--- Task input ---

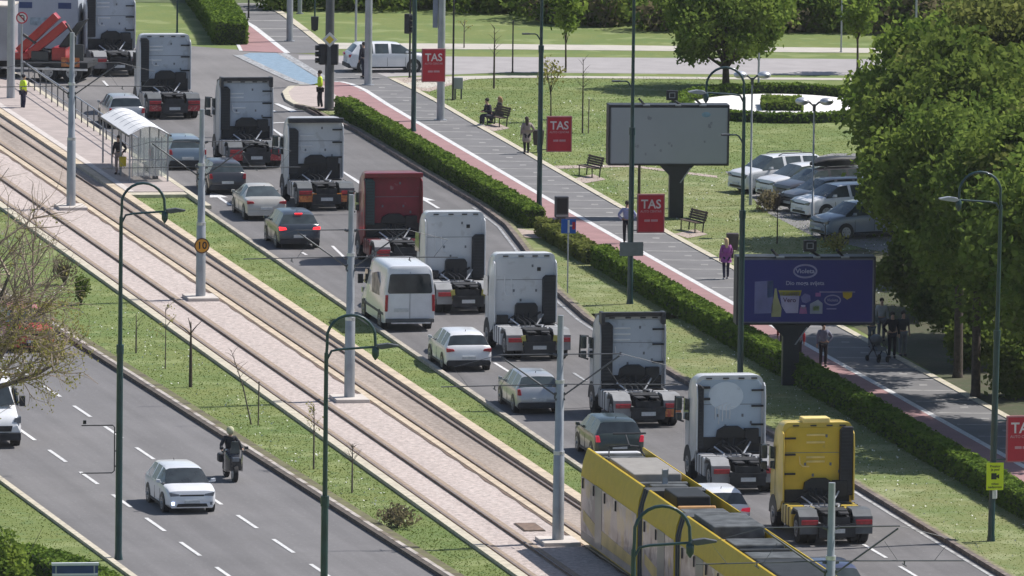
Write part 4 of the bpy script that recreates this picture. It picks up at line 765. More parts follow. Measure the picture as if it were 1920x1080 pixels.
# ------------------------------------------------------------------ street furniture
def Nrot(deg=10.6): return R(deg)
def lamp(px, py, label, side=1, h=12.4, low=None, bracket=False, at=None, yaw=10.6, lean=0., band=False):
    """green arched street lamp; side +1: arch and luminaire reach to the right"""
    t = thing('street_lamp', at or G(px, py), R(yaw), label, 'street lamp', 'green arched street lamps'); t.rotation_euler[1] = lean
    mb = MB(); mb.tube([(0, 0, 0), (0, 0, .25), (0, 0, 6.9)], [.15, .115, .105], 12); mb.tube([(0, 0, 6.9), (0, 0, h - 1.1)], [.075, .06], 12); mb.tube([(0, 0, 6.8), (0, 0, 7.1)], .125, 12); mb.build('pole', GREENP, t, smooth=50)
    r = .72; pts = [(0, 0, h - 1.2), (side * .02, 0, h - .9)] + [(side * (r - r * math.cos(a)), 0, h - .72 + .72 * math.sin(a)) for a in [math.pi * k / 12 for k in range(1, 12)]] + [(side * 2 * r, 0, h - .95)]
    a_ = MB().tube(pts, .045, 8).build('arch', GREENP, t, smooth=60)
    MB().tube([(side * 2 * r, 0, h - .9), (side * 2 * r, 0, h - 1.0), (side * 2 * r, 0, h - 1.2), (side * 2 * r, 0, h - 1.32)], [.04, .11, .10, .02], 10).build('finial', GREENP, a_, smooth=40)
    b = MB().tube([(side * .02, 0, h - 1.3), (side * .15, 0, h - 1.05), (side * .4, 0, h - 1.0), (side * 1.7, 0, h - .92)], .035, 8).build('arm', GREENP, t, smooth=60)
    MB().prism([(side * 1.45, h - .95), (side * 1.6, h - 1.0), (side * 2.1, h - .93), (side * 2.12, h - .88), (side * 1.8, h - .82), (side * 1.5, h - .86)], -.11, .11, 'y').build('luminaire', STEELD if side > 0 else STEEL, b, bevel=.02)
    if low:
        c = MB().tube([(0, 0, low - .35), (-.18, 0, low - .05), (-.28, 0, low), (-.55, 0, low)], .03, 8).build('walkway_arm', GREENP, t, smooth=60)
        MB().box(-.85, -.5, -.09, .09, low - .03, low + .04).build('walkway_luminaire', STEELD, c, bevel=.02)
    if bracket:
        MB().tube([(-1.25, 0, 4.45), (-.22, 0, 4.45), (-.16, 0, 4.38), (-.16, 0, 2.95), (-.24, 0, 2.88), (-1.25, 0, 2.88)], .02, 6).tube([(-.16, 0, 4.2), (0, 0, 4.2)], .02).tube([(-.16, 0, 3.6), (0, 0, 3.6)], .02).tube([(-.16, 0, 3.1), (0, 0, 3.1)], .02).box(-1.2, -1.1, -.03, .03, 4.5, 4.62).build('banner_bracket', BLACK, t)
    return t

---
--- Task input ---

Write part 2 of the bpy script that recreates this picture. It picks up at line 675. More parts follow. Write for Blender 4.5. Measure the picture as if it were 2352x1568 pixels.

---
--- Task input ---

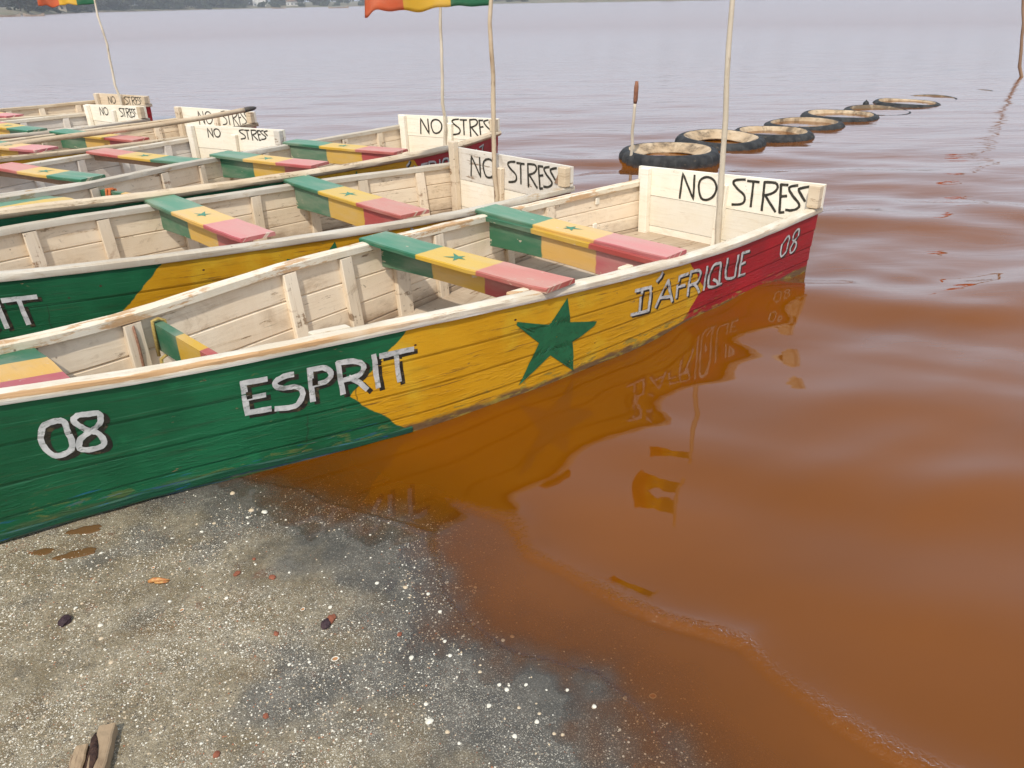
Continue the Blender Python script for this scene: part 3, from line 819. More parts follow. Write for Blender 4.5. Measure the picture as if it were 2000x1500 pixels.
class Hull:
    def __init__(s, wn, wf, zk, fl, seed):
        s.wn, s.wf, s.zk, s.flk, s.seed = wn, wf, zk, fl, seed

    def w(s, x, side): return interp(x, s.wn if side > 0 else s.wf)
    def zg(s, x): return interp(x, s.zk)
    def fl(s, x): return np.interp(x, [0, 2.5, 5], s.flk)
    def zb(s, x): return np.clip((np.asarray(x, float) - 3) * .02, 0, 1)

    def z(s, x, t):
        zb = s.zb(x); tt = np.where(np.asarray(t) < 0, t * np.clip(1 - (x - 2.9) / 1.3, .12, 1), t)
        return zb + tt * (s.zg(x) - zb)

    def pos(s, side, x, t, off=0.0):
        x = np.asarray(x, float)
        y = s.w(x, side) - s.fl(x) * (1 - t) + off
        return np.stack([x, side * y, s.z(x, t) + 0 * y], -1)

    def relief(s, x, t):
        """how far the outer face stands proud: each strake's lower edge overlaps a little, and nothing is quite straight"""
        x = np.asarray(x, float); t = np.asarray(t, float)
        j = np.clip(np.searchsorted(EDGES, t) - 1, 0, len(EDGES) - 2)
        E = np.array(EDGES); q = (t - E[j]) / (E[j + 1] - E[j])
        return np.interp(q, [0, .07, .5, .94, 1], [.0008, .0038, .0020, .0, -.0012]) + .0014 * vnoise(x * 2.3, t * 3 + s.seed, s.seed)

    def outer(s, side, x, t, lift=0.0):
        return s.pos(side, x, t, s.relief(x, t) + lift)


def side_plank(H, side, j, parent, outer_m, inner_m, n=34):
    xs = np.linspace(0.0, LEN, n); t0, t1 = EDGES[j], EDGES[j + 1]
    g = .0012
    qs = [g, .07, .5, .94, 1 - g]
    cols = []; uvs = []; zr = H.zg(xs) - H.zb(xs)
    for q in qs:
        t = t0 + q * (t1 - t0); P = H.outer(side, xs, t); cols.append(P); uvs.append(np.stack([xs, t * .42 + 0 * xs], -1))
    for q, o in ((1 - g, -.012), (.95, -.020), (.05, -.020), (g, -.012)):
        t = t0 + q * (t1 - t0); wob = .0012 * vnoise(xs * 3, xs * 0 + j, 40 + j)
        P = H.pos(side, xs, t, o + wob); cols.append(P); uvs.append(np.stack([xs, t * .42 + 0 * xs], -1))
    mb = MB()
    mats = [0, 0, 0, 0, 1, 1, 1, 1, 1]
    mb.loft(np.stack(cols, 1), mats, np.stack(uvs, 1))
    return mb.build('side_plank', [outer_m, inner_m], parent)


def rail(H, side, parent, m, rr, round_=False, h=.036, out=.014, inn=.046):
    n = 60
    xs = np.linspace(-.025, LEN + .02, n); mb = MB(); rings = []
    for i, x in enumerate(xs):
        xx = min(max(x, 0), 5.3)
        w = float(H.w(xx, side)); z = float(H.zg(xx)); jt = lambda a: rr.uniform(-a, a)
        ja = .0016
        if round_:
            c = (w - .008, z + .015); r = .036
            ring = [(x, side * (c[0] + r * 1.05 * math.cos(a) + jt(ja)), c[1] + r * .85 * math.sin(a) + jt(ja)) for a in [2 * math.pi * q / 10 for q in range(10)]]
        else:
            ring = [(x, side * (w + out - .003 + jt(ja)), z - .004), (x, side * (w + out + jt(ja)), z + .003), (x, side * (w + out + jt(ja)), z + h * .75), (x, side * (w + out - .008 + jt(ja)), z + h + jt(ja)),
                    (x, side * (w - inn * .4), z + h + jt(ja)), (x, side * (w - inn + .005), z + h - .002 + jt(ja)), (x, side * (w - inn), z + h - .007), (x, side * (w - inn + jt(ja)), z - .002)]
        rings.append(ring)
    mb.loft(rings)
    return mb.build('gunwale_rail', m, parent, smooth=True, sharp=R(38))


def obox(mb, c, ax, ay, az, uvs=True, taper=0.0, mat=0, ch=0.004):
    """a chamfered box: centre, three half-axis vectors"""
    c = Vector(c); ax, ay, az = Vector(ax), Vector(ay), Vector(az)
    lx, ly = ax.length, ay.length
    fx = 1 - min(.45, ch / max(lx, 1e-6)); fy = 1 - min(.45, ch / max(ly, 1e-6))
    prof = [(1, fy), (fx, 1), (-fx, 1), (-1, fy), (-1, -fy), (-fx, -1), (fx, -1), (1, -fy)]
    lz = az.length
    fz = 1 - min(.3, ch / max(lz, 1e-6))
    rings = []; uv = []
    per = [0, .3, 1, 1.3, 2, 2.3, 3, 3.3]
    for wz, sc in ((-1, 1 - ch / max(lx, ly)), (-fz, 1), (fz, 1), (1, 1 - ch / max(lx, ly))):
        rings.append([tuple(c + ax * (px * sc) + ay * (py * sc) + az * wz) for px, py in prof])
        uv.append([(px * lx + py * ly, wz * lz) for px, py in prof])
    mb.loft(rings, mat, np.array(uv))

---

» **Exercise objective**
Extract and output the part that opens with the line containing "Continue the Blender" and closes with the line containing "def zb(s, x): return", unchanged, ends included.

» **Correct output**
Continue the Blender Python script for this scene: part 3, from line 819. More parts follow. Write for Blender 4.5. Measure the picture as if it were 2000x1500 pixels.
class Hull:
    def __init__(s, wn, wf, zk, fl, seed):
        s.wn, s.wf, s.zk, s.flk, s.seed = wn, wf, zk, fl, seed

    def w(s, x, side): return interp(x, s.wn if side > 0 else s.wf)
    def zg(s, x): return interp(x, s.zk)
    def fl(s, x): return np.interp(x, [0, 2.5, 5], s.flk)
    def zb(s, x): return np.clip((np.asarray(x, float) - 3) * .02, 0, 1)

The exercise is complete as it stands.